● **Requirement**
Work out how many lines in the listing below include the word "scene"; answer with the number alone.

● **Exercise inputs**

====================

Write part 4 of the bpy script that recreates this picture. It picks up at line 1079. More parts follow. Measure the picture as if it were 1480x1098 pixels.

====================

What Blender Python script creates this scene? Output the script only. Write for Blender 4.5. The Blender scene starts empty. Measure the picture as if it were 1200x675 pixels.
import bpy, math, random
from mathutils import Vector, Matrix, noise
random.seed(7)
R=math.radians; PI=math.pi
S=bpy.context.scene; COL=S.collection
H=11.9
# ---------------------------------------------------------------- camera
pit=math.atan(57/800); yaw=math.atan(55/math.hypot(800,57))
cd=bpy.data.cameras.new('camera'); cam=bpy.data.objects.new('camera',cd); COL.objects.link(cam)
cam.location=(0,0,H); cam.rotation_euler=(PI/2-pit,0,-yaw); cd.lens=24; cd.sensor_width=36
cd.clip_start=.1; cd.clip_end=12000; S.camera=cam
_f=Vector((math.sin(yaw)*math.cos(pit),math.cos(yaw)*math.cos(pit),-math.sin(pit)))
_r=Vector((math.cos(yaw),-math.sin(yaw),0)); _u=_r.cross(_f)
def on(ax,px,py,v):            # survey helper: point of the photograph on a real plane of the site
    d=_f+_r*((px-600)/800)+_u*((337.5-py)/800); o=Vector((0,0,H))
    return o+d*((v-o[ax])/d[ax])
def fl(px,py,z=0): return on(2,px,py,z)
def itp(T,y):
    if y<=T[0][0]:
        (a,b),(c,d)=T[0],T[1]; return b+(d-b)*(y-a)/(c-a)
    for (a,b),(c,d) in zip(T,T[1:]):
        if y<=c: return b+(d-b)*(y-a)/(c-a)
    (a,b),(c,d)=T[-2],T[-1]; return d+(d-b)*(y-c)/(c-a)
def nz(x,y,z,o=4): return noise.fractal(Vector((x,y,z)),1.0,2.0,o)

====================

● **Reply**
2